William
Kurelek was the oldest of seven children born to a Ukrainian father who
had immigrated to the prairie provinces from the village of Boriwtsi, Province
of Bukovina, western Ukraine, 1924. Shortly after he arrived, he married
a Canadian girl whose parents earlier had come to Canada from the same
Ukrainian town. Born in a shack near Whitford, Alberta, 1927, William Kurelek
not only experienced the hardships of growing up in a pioneering prairie
settlement but the devastation of poverty brought on by the GreatDepression
of the 1930s.
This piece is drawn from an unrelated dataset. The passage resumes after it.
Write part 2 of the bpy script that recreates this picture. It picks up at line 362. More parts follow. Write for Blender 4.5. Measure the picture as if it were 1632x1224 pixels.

Wishing to be an artist, he studied art in Winnipeg, Toronto,
and Mexico. By the 1960s, he was an established, well known, and much respected
artist living in Toronto. His earlier works, artistically narrative, depict
sophisticated folk art scenes drawn from his prairie days and Ukrainian
heritage. Because of his conversion to Roman Catholicism, his latter paintings
enter a social-realism phase spotlighting mankind’s original sin. This
self-portrait of William Kurelek, completed a few years before his death,
1977, suggests characteristics of determination, concentration, and aggressive
pensiveness, all of which are traits which have thrust him on the artistic
stage as one of Canada’s great triumphs in the world of canvas and brushstroke.